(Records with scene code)
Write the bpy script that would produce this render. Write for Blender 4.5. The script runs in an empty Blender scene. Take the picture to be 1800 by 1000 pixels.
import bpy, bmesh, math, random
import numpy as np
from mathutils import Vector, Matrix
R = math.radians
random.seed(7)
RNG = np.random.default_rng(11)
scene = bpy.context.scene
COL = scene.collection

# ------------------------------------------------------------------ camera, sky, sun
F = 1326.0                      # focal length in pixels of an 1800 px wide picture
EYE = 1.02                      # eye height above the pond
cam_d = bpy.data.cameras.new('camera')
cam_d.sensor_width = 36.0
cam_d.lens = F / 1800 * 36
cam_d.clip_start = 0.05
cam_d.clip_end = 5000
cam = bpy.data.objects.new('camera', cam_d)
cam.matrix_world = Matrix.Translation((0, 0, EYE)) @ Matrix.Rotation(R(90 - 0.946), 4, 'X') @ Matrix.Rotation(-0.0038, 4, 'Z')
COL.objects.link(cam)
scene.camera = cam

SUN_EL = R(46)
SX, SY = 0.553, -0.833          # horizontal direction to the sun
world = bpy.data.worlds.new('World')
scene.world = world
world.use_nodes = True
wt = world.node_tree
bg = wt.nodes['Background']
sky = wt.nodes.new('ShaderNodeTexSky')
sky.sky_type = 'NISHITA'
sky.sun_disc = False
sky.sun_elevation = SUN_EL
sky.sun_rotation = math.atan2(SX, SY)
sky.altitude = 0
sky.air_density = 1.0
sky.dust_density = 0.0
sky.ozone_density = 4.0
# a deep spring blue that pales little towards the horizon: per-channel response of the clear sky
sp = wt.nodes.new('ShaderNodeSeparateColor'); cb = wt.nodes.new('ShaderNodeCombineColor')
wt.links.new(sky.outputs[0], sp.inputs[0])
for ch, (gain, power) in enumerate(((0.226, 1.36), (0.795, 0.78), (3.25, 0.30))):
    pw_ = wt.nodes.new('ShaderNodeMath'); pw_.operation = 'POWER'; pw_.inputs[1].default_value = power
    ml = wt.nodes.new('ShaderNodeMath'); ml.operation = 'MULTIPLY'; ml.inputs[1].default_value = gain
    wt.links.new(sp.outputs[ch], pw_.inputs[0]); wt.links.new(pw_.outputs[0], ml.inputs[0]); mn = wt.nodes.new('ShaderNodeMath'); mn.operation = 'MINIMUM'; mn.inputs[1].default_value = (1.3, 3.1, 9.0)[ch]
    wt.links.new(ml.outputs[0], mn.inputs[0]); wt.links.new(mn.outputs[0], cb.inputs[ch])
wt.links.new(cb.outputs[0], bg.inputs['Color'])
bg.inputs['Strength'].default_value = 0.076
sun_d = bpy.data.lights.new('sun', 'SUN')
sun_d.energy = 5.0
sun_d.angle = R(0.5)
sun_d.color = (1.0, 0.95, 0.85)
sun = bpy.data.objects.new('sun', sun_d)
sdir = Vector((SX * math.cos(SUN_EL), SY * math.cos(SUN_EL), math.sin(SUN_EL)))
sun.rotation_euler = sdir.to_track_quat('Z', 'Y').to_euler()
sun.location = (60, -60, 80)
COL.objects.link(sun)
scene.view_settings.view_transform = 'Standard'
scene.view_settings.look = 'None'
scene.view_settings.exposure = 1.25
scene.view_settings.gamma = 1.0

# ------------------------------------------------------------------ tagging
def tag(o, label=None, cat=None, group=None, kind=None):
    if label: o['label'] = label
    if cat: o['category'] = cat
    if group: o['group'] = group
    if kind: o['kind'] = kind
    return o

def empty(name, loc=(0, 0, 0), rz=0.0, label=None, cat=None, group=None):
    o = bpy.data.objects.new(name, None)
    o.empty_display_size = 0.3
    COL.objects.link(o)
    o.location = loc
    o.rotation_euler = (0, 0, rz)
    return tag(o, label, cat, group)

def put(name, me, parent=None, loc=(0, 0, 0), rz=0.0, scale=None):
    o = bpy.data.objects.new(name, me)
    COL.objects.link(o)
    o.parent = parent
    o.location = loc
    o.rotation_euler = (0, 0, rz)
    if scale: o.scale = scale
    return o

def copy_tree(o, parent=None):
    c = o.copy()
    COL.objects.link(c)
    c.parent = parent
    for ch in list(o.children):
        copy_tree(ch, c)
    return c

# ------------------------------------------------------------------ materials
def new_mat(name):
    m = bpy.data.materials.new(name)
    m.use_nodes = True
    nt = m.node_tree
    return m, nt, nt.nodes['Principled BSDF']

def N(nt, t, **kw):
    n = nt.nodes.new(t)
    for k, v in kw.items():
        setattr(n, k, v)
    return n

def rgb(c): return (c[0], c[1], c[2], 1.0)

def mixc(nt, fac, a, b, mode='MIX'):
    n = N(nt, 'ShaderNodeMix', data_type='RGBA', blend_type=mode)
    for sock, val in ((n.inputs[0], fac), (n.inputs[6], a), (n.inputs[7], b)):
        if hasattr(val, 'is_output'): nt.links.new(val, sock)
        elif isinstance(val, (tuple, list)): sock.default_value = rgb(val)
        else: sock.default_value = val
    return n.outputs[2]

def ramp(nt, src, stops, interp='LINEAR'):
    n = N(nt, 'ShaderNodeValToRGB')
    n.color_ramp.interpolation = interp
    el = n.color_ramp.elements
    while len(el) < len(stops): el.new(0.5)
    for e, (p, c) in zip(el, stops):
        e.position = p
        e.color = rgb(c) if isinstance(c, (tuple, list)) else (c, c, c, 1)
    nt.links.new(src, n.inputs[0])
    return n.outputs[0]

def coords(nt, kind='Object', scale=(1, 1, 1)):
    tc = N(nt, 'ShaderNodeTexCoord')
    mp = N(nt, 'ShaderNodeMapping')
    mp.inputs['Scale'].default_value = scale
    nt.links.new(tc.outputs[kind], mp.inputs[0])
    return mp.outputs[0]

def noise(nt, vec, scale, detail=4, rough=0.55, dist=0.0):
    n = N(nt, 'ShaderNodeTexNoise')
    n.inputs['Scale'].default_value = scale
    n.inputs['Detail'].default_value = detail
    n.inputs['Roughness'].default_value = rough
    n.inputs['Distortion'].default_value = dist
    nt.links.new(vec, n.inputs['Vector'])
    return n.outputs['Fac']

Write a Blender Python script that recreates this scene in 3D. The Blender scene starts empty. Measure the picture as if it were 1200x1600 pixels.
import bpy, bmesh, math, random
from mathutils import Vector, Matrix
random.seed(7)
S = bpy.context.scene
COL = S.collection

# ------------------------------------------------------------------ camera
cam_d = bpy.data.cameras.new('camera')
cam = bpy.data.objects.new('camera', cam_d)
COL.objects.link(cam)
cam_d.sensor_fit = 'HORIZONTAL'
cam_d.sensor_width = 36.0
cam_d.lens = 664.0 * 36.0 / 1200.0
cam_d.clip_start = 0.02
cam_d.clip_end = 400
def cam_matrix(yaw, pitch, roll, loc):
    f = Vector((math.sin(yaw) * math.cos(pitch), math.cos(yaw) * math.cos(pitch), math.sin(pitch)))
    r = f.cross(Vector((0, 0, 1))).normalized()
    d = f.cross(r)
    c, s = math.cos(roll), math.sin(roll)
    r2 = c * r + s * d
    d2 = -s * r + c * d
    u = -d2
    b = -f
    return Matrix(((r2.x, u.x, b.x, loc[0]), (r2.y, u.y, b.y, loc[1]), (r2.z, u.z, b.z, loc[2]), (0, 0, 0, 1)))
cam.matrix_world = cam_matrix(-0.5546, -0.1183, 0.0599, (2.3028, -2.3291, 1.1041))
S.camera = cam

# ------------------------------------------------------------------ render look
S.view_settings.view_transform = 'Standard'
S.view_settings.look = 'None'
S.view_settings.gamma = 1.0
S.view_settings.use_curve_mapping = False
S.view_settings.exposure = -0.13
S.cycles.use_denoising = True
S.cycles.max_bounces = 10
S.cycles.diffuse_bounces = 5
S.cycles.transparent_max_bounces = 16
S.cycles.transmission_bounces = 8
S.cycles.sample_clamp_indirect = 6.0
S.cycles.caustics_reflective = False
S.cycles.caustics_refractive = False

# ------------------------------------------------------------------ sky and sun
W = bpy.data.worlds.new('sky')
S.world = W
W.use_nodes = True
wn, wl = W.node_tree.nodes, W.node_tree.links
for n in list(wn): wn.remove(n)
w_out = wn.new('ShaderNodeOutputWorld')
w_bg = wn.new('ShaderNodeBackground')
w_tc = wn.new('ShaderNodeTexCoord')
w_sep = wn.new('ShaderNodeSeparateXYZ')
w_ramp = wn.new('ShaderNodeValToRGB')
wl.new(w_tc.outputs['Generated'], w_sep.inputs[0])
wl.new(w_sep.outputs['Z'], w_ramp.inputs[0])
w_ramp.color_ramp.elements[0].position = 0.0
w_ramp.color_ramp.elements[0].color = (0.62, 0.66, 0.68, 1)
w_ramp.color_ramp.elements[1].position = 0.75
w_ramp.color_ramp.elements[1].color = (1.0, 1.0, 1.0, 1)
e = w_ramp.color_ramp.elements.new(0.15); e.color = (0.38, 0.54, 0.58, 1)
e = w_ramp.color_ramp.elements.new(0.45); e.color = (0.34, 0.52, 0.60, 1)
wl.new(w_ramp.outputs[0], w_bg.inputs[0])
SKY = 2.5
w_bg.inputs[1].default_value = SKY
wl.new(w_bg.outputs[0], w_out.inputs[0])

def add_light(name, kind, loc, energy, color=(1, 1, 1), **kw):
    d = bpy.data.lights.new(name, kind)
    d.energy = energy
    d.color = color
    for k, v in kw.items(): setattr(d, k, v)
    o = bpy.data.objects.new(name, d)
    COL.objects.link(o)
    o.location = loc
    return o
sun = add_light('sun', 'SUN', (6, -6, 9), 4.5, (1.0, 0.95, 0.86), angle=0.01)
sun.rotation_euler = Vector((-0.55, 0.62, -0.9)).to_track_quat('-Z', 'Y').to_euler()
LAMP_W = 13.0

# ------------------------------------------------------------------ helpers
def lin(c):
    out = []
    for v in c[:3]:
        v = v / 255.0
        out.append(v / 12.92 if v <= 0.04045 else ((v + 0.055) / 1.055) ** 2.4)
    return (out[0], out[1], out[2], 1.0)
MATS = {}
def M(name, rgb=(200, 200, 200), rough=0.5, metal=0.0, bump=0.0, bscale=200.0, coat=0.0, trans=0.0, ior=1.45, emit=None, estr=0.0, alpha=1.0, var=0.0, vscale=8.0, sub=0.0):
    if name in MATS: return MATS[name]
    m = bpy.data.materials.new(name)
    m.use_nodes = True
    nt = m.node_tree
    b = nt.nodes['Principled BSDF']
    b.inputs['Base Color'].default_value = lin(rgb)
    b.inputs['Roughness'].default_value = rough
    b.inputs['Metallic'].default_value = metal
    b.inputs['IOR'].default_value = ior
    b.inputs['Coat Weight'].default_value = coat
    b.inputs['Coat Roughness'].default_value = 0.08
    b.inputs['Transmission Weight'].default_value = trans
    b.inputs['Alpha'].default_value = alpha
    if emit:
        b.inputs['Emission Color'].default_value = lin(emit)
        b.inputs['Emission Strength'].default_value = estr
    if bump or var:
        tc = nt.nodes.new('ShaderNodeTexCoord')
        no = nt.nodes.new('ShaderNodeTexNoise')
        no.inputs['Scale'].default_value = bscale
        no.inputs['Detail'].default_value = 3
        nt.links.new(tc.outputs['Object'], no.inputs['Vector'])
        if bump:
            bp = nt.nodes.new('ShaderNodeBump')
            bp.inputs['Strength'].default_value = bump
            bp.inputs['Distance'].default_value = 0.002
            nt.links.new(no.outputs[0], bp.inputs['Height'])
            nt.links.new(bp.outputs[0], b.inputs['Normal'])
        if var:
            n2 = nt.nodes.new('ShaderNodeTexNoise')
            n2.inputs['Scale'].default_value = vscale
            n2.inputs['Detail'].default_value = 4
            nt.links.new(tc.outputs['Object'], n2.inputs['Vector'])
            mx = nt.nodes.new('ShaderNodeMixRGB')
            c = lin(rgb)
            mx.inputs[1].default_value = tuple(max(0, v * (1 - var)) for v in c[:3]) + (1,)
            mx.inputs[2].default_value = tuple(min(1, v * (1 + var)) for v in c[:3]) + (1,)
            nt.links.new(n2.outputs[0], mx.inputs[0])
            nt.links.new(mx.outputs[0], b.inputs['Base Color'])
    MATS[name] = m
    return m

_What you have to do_
Only the lines from the one containing "Write a Blender" to the one containing "COL = S.collection" are to be printed, both ends included, exactly as written.

_Complete output_
Write a Blender Python script that recreates this scene in 3D. The Blender scene starts empty. Measure the picture as if it were 1200x1600 pixels.
import bpy, bmesh, math, random
from mathutils import Vector, Matrix
random.seed(7)
S = bpy.context.scene
COL = S.collection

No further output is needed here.